Okay, thanks - so seedwing-policy is a potential replacement for opa-client. doctrine is a policy library. With policies are we trying to focus on licenses only atm, or is it equally viable to have a policy stating something like "crate signature must be present in rekor"? Is there a minimal policy in doctrine saying something like this already? Admittedly I have trouble understanding rego atm as I have not seen it before, but it seems mostly license-focused from what I have looked through so far.

lkatalin commented 1 year ago

If we can aim for minimally-invasive to a build, that'd be best, I suspect.

:+1:

bobmcwhirter commented 1 year ago

Yah -policy would be a replacement for OPA. And then we'd need a seedwing-policy-client.

And yes, the policy library could contain a policy that says "signatures from foo@bar.com must exist in rekor"

The input to the policy engine would be (incomplete)

Policy engine then scrambles that up, queries sigstore, queries $whereever-other-data-is-kept, and can decide if the requested artifact is allowed or rejected.
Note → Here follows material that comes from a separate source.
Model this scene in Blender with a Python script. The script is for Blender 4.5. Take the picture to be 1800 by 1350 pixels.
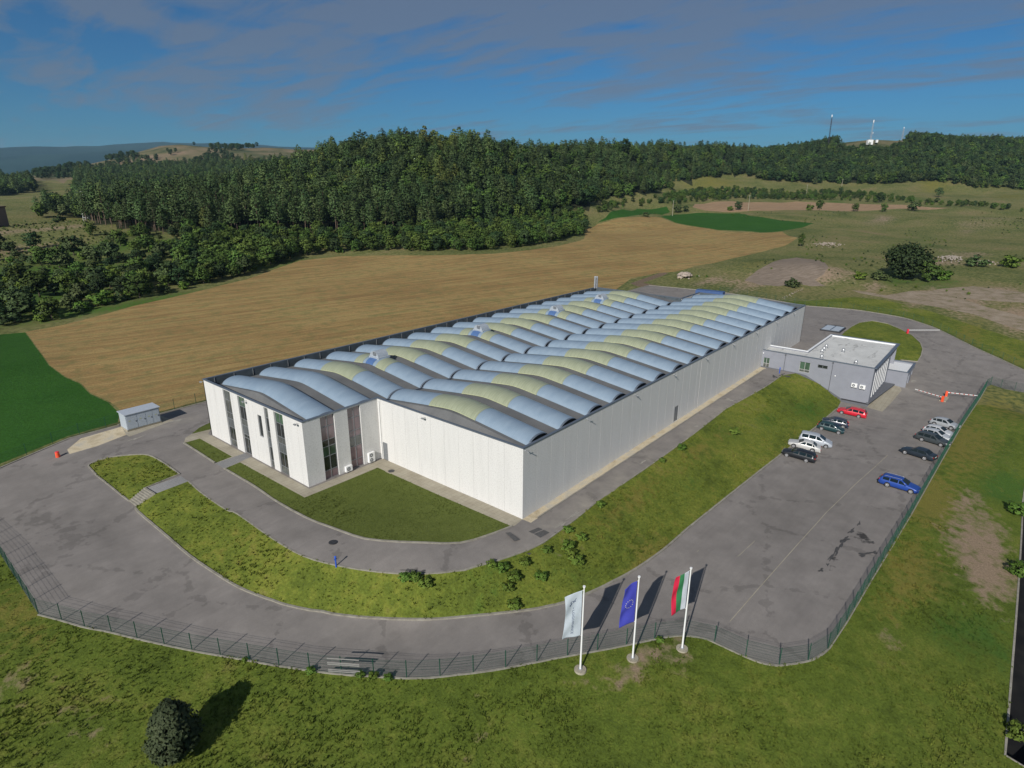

bobmcwhirter commented 1 year ago

And really doctrine was me just learning how to write policies with Rego/OPA, and deciding that license compatibility might be the easiest thing to reach to start. I have no idea how to teach OPA to query rekor. Maybe we can. Maybe -policy just knows how.

danbev commented 1 year ago

Is the in-toto work following one of the two models described? Or does it modify cargo (I see some cargo r commands)? Or is this work completely separate from the seedwing proxy and so it doesn't matter

This is completely separate and was pursued to figure out how a source distributed Rust project could potentially be signed with in-toto and sigstore, and then how it might be verified using a command line tool or cargo extension. This was done because I was talking/thinking about how things might work but it was more like guessing. Having something that actually works helped iron out things and allowed us to fix some issues around this.
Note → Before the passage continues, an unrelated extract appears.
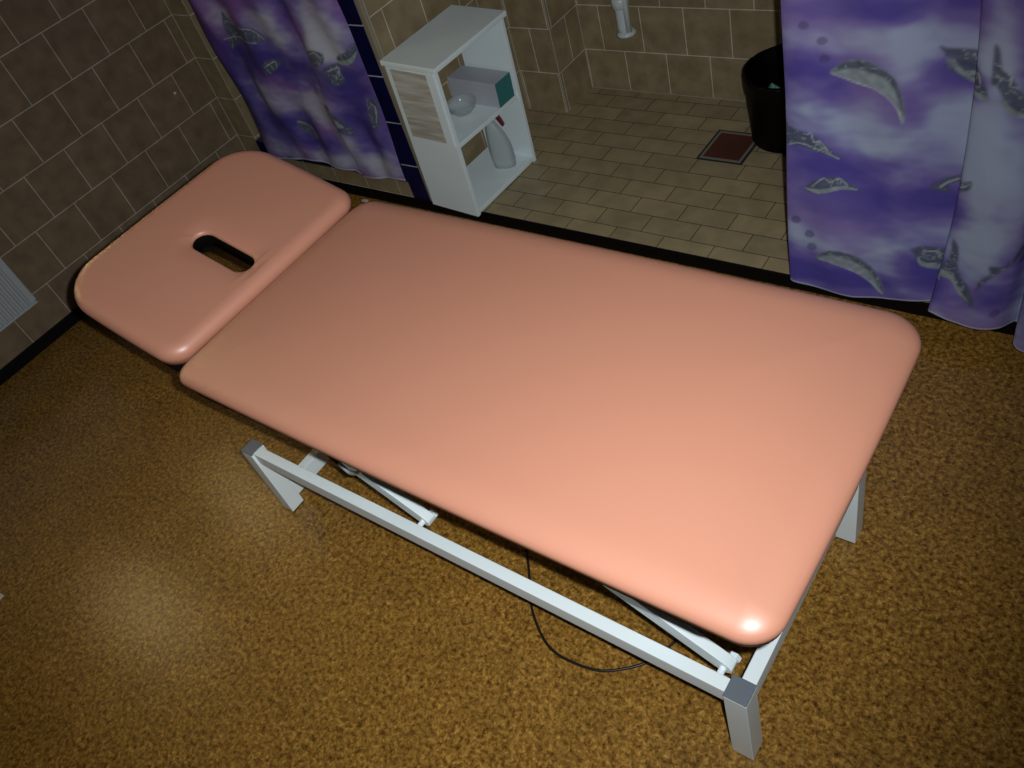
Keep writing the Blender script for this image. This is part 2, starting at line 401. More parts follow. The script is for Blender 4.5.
# small hose drooping beside the low cross rail
hp = [(2.10,-.40,.50), (2.132,-.413,.453), (2.150,-.415,.432), (2.166,-.415,.406), (2.178,-.415,.388), (2.198,-.415,.378), (2.238,-.412,.402), (2.275,-.40,.450), (2.29,-.37,.52), (2.28,-.33,.60)]
hs = obj('hose', tube(catmull(hp, 6), .0055, 8), M_greyh, table, smooth=True)
obj('hose_sleeve', tube(catmull(hp[1:4], 6), .0085, 10), M_foot, hs, smooth=True)

# ------------------------------------------------------------------ cabinet and what stands in it
MC = Matrix.Translation((1.5035,.9365,.0535)) @ Matrix.Rotation(math.radians(-2.0), 4, 'Z') @ Matrix.Rotation(math.radians(2.2), 4, 'Y')
cab = empty('open_cabinet', MC.to_translation(), 'white painted open shelf unit with worn front panel standing at the shower step', 'cabinet')
W_, D_, H_ = .25, .412, .645
T_ = .018
o = obj('side_panel', bx((-W_,0,0), (0,T_,H_-.02), MC), M_white, cab, bevel=.0015)
wp = obj('worn_patch', bx((-W_+.026,-.003,.335), (-.046,0,H_-.03), MC), M_worn, o, bevel=.001); wp['label'] = 'streaked brownish worn patch'
obj('front_strip', bx((-.044,-.005,.325), (-.004,0,H_-.021), MC), M_white, o, bevel=.0015)
obj('side_panel', bx((-W_,D_-T_,0), (0,D_,H_-.02), MC), M_white, cab, bevel=.0015)
obj('bottom_panel', bx((-W_,T_,.006), (-.001,D_-T_,.026), MC), M_white, cab, bevel=.0015)
Ms = MC @ Matrix.Translation((0,.205,.322)) @ Matrix.Rotation(math.radians(-1.5), 4, 'X') @ Matrix.Translation((0,-.205,-.322))
obj('shelf', bx((-W_+.002,T_+.002,.304), (-.004,D_-T_-.002,.322), Ms), M_white, cab, bevel=.0015)
obj('top_panel', bx((-W_-.012,-.006,H_-.02), (.010,D_+.012,H_), MC), M_white, cab, bevel=.003)
# cardboard box on the shelf
bxm = Ms @ Matrix.Translation((-.006,.283,.3225)) @ Matrix.Rotation(math.radians(1.5), 4, 'Z')
bb = empty('carton', bxm.to_translation(), 'long pale carton with a teal end lying on the cabinet shelf', 'box')
obj('carton_body', bx((-.243,0,0), (-.002,.100,.100), bxm), M_boxg, bb, bevel=.001)
e = obj('carton_end', bx((-.002,.001,.001), (0,.099,.099), bxm), M_teal, bb); e['label'] = 'teal end flap'
# glass bowl
gm = Ms @ Matrix.Translation((-.143,.215,.3225)) @ Matrix.Scale(1.10, 4)
bm = lathe([(.030,0),(.034,.001),(.050,.018),(.056,.038),(.0565,.040),(.054,.040),(.047,.019),(.031,.006),(.0005,.005)], 40, M=gm, cap0=True, cap1=True)
tag(obj('glass_bowl', bm, M_glass, smooth=True), 'small clear glass bowl on the cabinet shelf in front of the carton', 'bowl')
# spray bottle
sm = MC @ Matrix.Translation((-.080,.305,.0265)) @ Matrix.Rotation(math.radians(20), 4, 'Z') @ Matrix.Diagonal((1.0,1.0,1.05,1))
sp = empty('spray_bottle', sm.to_translation(), 'milky spray bottle with dark red trigger in the lower compartment of the cabinet', 'bottle')
prof = [(.036,.024,0,0),(.046,.031,.004,0),(.049,.033,.03,0),(.049,.033,.07,-.001),(.046,.031,.105,-.003),(.039,.027,.14,-.008),(.030,.022,.17,-.014),(.021,.018,.192,-.019),(.014,.014,.202,-.021),(.014,.014,.212,-.021)]
bm = bmesh.new(); R = []
for a, b_, z, dx in prof:
    R.append([sm @ Vector((dx+a*math.copysign(abs(math.cos(t))**.8, math.cos(t)), b_*math.copysign(abs(math.sin(t))**.8, math.sin(t)), z)) for t in [2*PI*i/36 for i in range(36)]])
rings(bm, R)
obj('bottle_body', bm, M_bottle, sp, smooth=True)
obj('bottle_neck', lathe([(.016,.212),(.016,.228),(.013,.232),(.012,.245)], 20, c=(-.021,0,0), M=sm), M_pvc, sp, smooth=False)
hd = obj('spray_head', bx((-.052,-.010,.240), (.022,.010,.258), sm), M_pvc, sp, bevel=.004)
bm = bmesh.new(); P = [(.000,.240),(.016,.240),(.030,.212),(.040,.184),(.034,.180),(.020,.206),(.006,.228)]
rings(bm, [[sm @ Vector((x,-.008,z)) for x,z in P], [sm @ Vector((x,.008,z)) for x,z in P]]); bmesh.ops.recalc_face_normals(bm, faces=bm.faces)
obj('trigger', bm, M_red, hd)
bm = bmesh.new(); P = [(-.024,.240),(-.040,.240),(-.060,.216),(-.054,.210),(-.036,.222)]
rings(bm, [[sm @ Vector((x,-.008,z)) for x,z in P], [sm @ Vector((x,.008,z)) for x,z in P]]); bmesh.ops.recalc_face_normals(bm, faces=bm.faces)
obj('head_guard', bm, M_red, hd)

# ------------------------------------------------------------------ shower stall fittings
dr = empty('floor_drain', (2.28,1.606,SF), 'square rusty red floor drain cover set in the shower floor tiles', 'drain')
bm = bmesh.new()
dx0, dx1, dy0, dy1 = 2.193, 2.363, 1.512, 1.700
def frame_bm(x0,x1,y0,y1,w,z0,z1):
    bm = bmesh.new()
    box(bm,(x0,y0,z0),(x1,y0+w,z1)); box(bm,(x0,y1-w,z0),(x1,y1,z1)); box(bm,(x0,y0+w,z0),(x0+w,y1-w,z1)); box(bm,(x1-w,y0+w,z0),(x1,y1-w,z1)); return bm
obj('drain_joint', frame_bm(dx0-.010,dx1+.010,dy0-.010,dy1+.010,.0101,SF,SF+.0008), M_joint, dr)
obj('drain_frame', frame_bm(dx0,dx1,dy0,dy1,.010,SF,SF+.003), M_drfr, dr)
obj('drain_cover', bx((dx0+.0105,dy0+.0105,SF), (dx1-.0105,dy1-.0105,SF+.002)), M_drain, dr)
# waste bin with liner
BC = (2.468,1.744,SF+.0005)
bn = empty('waste_bin', BC, 'black waste bin with bin liner standing beside the purple curtain in the shower', 'bin')
obj('bin_body', lathe([(.140,0),(.146,.003),(.164,.268),(.166,.270),(.162,.270),(.142,.006),(.0005,.005)], 48, c=BC), plain('black_plastic', (.0012,.0012,.0014), .5, spec=.12), bn, smooth=True)
bm = bmesh.new(); n = 72; R = []
for k, (r, z) in enumerate([(.1655,.215),(.168,.24),(.170,.262),(.169,.276),(.163,.281),(.157,.272),(.150,.20),(.140,.10),(.12,.05),(.0005,.045)]):
    R.append([Vector((BC[0]+(r+.003*noise.noise((i*.6,k*.7,1.3))*(1 if k < 8 else 0))*math.cos(2*PI*i/n), BC[1]+(r+.003*noise.noise((i*.6,k*.7,1.3))*(1 if k < 8 else 0))*math.sin(2*PI*i/n), BC[2]+z+.004*noise.noise((i*.5,k,7)))) for i in range(n)])
rings(bm, R, False, True)
obj('bin_liner', bm, M_bin, bn, smooth=True)
bm = bmesh.new(); g = 7; V = {}
for i in range(g):
    for j in range(g):
        V[i,j] = bm.verts.new((BC[0]-.035+.09*(i/6-.5), BC[1]-.045+.09*(j/6-.5), BC[2]+.195+.05*noise.noise((i*.9,j*.9,3.1))))
for i in range(g-1):
    for j in range(g-1): bm.faces.new((V[i,j],V[i+1,j],V[i+1,j+1],V[i,j+1]))
o = tag(obj('wrapper', bm, M_tealp), 'crumpled teal wrapper lying inside the black waste bin', 'wrapper')
sd = o.modifiers.new('s','SOLIDIFY'); sd.thickness = .004
# drain pipe on the back wall
px, py = 1.708, 1.872
pp = empty('drain_pipe', (px,1.928,.5), 'white plastic drain pipe with collars hanging on the tiled back wall', 'pipe')
obj('pipe_body', tube(catmull([(px,py,.358),(px,py,.50),(px,py,.70),(px,py+.01,.77),(px,1.90,.80),(px,1.930,.80)], 5), .027, 24), M_pvc, pp, smooth=True)
obj('side_pipe', tube([(px+.030,py-.012,.365),(px+.030,py-.012,.62),(px+.03,1.93,.66)], .012, 14), M_pvc, pp, smooth=True)
obj('pipe_collar', lathe([(.030,0),(.040,.003),(.041,.012),(.030,.020)], 28, c=(px+.008,py,.346)), M_pvc, pp, smooth=True)
obj('pipe_collar', lathe([(.029,0),(.036,.004),(.036,.040),(.029,.046)], 28, c=(px,py,.462)), M_pvc, pp, smooth=True)

# ------------------------------------------------------------------ radiator under the window
rd = empty('radiator', (.07,-.85,.2), 'white ribbed panel radiator on the left tiled wall at the edge of view', 'radiator')
y1, y0 = -.268, -1.45
n = 46; bm = bmesh.new(); pts = []
for i in range(n):
    a = y1-.012-(y1-y0-.024)*i/n; s = (y1-y0-.024)/n
    pts += [(.088,a),(.088,a-s*.35),(.096,a-s*.5),(.096,a-s*.85)]
pts = [(.090,y1)] + pts + [(.090,y0)]
lo = [bm.verts.new((x,y,.232)) for x,y in pts]; hi = [bm.verts.new((x,y,.80)) for x,y in pts]
bl = [bm.verts.new((.070,y,.232)) for x,y in pts]; bh = [bm.verts.new((.070,y,.80)) for x,y in pts]
for i in range(len(pts)-1):
    bm.faces.new((lo[i+1],lo[i],hi[i],hi[i+1])); bm.faces.new((bl[i],bl[i+1],bh[i+1],bh[i])); bm.faces.new((hi[i],bh[i],bh[i+1],hi[i+1])); bm.faces.new((bl[i],lo[i],lo[i+1],bl[i+1]))
bm.faces.new((lo[0],bl[0],bh[0],hi[0])); bm.faces.new((bl[-1],lo[-1],hi[-1],bh[-1]))
bmesh.ops.recalc_face_normals(bm, faces=bm.faces)
obj('front_panel', bm, M_rad, rd)
obj('back_panel', bx((.022,y0,.232), (.034,y1,.80)), M_rad, rd, bevel=.003)
obj('side_cover', bx((.022,y1,.236), (.092,y1+.006,.806)), M_rad, rd, bevel=.002)
obj('bottom_edge', bx((.068,y0,.222), (.097,y1+.004,.232)), M_rad, rd, bevel=.003)
obj('top_grille', bx((.022,y0,.80), (.097,y1,.808)), M_rad, rd, bevel=.002)
for yy in (-.55,-1.2): obj('wall_bracket', bx((0,yy-.02,.35), (.071,yy+.02,.70)), M_rad, rd)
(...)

How does cargo-verify.rs relate to a policy evaluation? Are these doing any overlapping or complementary things?

They are currently unrelated, though perhaps if cargo-verify (or some other name) does become something it could utilize the policy work to verify more than just signatures/layouts.

Why are the policies wasm modules?

Sorry about that, I did have a motivation note in a different repo but never copied it over. I've added a note about this now. Another motivation was at the time I was not able to find a Rust implementation of OPA and using kubewarden/policy-evaluator made sense to save time until we know if/what will be used eventually.
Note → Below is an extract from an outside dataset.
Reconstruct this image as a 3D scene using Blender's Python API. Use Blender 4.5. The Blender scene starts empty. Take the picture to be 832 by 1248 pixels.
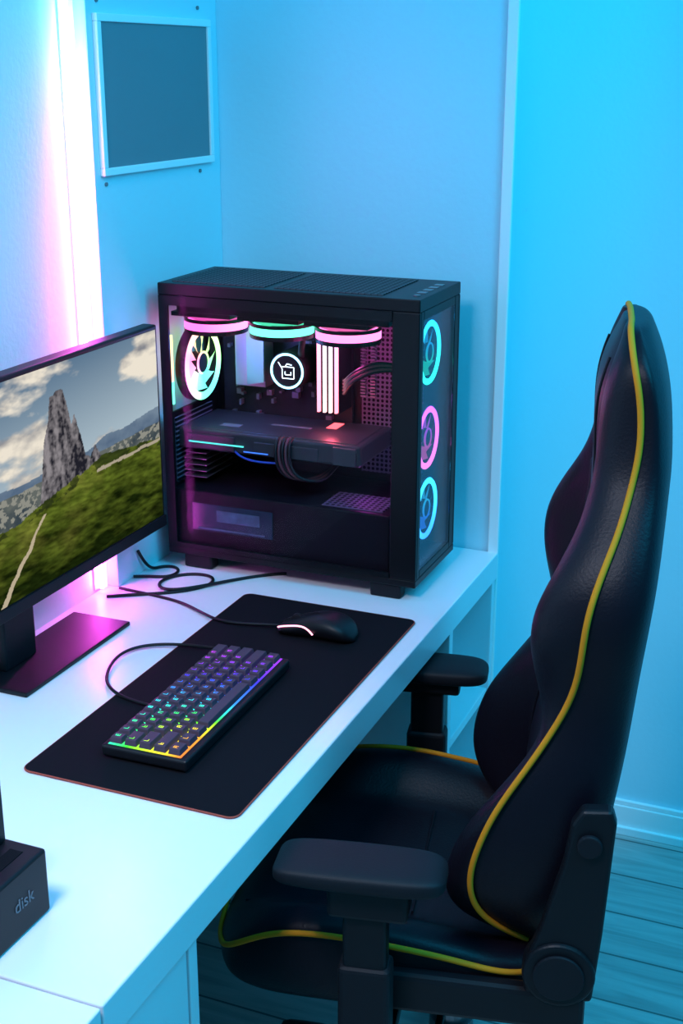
import bpy, bmesh, math, random, colorsys
from mathutils import Vector, Matrix, noise
random.seed(7)
S=bpy.context.scene
S.view_settings.view_transform='Standard'
COL=S.collection

# ---------------------------------------------------------------- materials
def newmat(name):
    m=bpy.data.materials.new(name); m.use_nodes=True
    nt=m.node_tree; nt.nodes.clear()
    o=nt.nodes.new('ShaderNodeOutputMaterial')
    return m,nt,o
def pmat(name,col,rough=.5,metal=0,bump=0,bscale=200,var=0,spec=.5,coat=0):
    m,nt,o=newmat(name)
    b=nt.nodes.new('ShaderNodeBsdfPrincipled')
    b.inputs['Base Color'].default_value=(*col,1); b.inputs['Roughness'].default_value=rough
    b.inputs['Metallic'].default_value=metal; b.inputs['Specular IOR Level'].default_value=spec
    b.inputs['Coat Weight'].default_value=coat
    nt.links.new(b.outputs[0],o.inputs[0])
    tc=nt.nodes.new('ShaderNodeTexCoord'); n=nt.nodes.new('ShaderNodeTexNoise')
    n.inputs['Scale'].default_value=bscale; n.inputs['Detail'].default_value=4
    nt.links.new(tc.outputs['Object'],n.inputs['Vector'])
    if bump:
        bp=nt.nodes.new('ShaderNodeBump'); bp.inputs['Strength'].default_value=bump; bp.inputs['Distance'].default_value=.002
        nt.links.new(n.outputs['Fac'],bp.inputs['Height']); nt.links.new(bp.outputs[0],b.inputs['Normal'])
    if var:
        mx=nt.nodes.new('ShaderNodeMix'); mx.data_type='RGBA'
        mx.inputs[6].default_value=(*[c*(1-var) for c in col],1); mx.inputs[7].default_value=(*[min(1,c*(1+var)) for c in col],1)
        nt.links.new(n.outputs['Fac'],mx.inputs[0]); nt.links.new(mx.outputs[2],b.inputs['Base Color'])
    return m
def emat(name,col,st):
    m,nt,o=newmat(name); e=nt.nodes.new('ShaderNodeEmission')
    e.inputs[0].default_value=(*col,1); e.inputs[1].default_value=st
    nt.links.new(e.outputs[0],o.inputs[0]); return m
def vmat(name,st):
    m,nt,o=newmat(name); e=nt.nodes.new('ShaderNodeEmission'); a=nt.nodes.new('ShaderNodeAttribute'); a.attribute_name='Col'
    nt.links.new(a.outputs['Color'],e.inputs[0]); e.inputs[1].default_value=st
    nt.links.new(e.outputs[0],o.inputs[0]); return m
def glassmat(name,tint,fac,rough=.02):
    m,nt,o=newmat(name); t=nt.nodes.new('ShaderNodeBsdfTransparent'); g=nt.nodes.new('ShaderNodeBsdfGlossy'); x=nt.nodes.new('ShaderNodeMixShader')
    t.inputs[0].default_value=(*tint,1); g.inputs['Roughness'].default_value=rough; g.inputs[0].default_value=(.9,.95,1,1)
    x.inputs[0].default_value=fac
    nt.links.new(t.outputs[0],x.inputs[1]); nt.links.new(g.outputs[0],x.inputs[2]); nt.links.new(x.outputs[0],o.inputs[0]); return m
def grillemat(name,scale,dark,light,thr=.33,rot=(0,0,0)):
    m,nt,o=newmat(name); b=nt.nodes.new('ShaderNodeBsdfPrincipled'); tc=nt.nodes.new('ShaderNodeTexCoord')
    v=nt.nodes.new('ShaderNodeTexVoronoi'); v.voronoi_dimensions='2D'; v.inputs['Scale'].default_value=scale; v.inputs['Randomness'].default_value=0
    mp=nt.nodes.new('ShaderNodeMapping'); mp.inputs['Rotation'].default_value=rot
    c=nt.nodes.new('ShaderNodeMath'); c.operation='GREATER_THAN'; c.inputs[1].default_value=thr
    mx=nt.nodes.new('ShaderNodeMix'); mx.data_type='RGBA'; mx.inputs[6].default_value=(*dark,1); mx.inputs[7].default_value=(*light,1)
    nt.links.new(tc.outputs['Object'],mp.inputs[0]); nt.links.new(mp.outputs[0],v.inputs['Vector']); nt.links.new(v.outputs['Distance'],c.inputs[0])
    nt.links.new(c.outputs[0],mx.inputs[0]); nt.links.new(mx.outputs[2],b.inputs['Base Color']); b.inputs['Roughness'].default_value=.6
    b.inputs['Specular IOR Level'].default_value=.1
    nt.links.new(b.outputs[0],o.inputs[0]); return m
def floormat():
    m,nt,o=newmat('laminate_planks'); b=nt.nodes.new('ShaderNodeBsdfPrincipled'); tc=nt.nodes.new('ShaderNodeTexCoord')
    br=nt.nodes.new('ShaderNodeTexBrick'); br.inputs['Scale'].default_value=1
    br.inputs['Brick Width'].default_value=1.2; br.inputs['Row Height'].default_value=.14; br.inputs['Mortar Size'].default_value=.0025
    br.inputs['Color1'].default_value=(.42,.38,.37,1); br.inputs['Color2'].default_value=(.52,.48,.46,1); br.inputs['Mortar'].default_value=(.12,.12,.12,1)
    br.inputs['Bias'].default_value=0
    mp=nt.nodes.new('ShaderNodeMapping'); mp.inputs['Scale'].default_value=(2.2,22,1); n=nt.nodes.new('ShaderNodeTexNoise'); n.inputs['Scale'].default_value=1.6; n.inputs['Detail'].default_value=8; n.inputs['Distortion'].default_value=1.2
    nt.links.new(tc.outputs['Object'],br.inputs['Vector']); nt.links.new(tc.outputs['Object'],mp.inputs[0]); nt.links.new(mp.outputs[0],n.inputs['Vector'])
    r=nt.nodes.new('ShaderNodeValToRGB'); r.color_ramp.elements[0].position=.3; r.color_ramp.elements[0].color=(.7,.7,.7,1); r.color_ramp.elements[1].position=.7; r.color_ramp.elements[1].color=(1.1,1.1,1.1,1)
    nt.links.new(n.outputs['Fac'],r.inputs[0])
    mx=nt.nodes.new('ShaderNodeMix'); mx.data_type='RGBA'; mx.blend_type='MULTIPLY'; mx.inputs[0].default_value=1
    nt.links.new(br.outputs['Color'],mx.inputs[6]); nt.links.new(r.outputs[0],mx.inputs[7]); nt.links.new(mx.outputs[2],b.inputs['Base Color'])
    b.inputs['Roughness'].default_value=.45; nt.links.new(b.outputs[0],o.inputs[0]); return m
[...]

danbev commented 1 year ago

Would it make sense to stick this section "Motivation for using tools/projects" in one of the repositories?

lkatalin commented 1 year ago

Would it make sense to stick this section "Motivation for using tools/projects" in one of the repositories?

Yes, I think this would be great. We should have such a write-up for all of the repos.

lkatalin commented 1 year ago

So the two routes to a MVE (minimum viable example) seem to be:

License types <-- probably easier?

Rekor signatures <-- probably harder but there is code we can use in download()

Does this sound right-ish?

Update: we are planning on using the new seedwing-policy to create these examples around rekor signatures, and using [source] in the cargo config to send traffic to the proxy.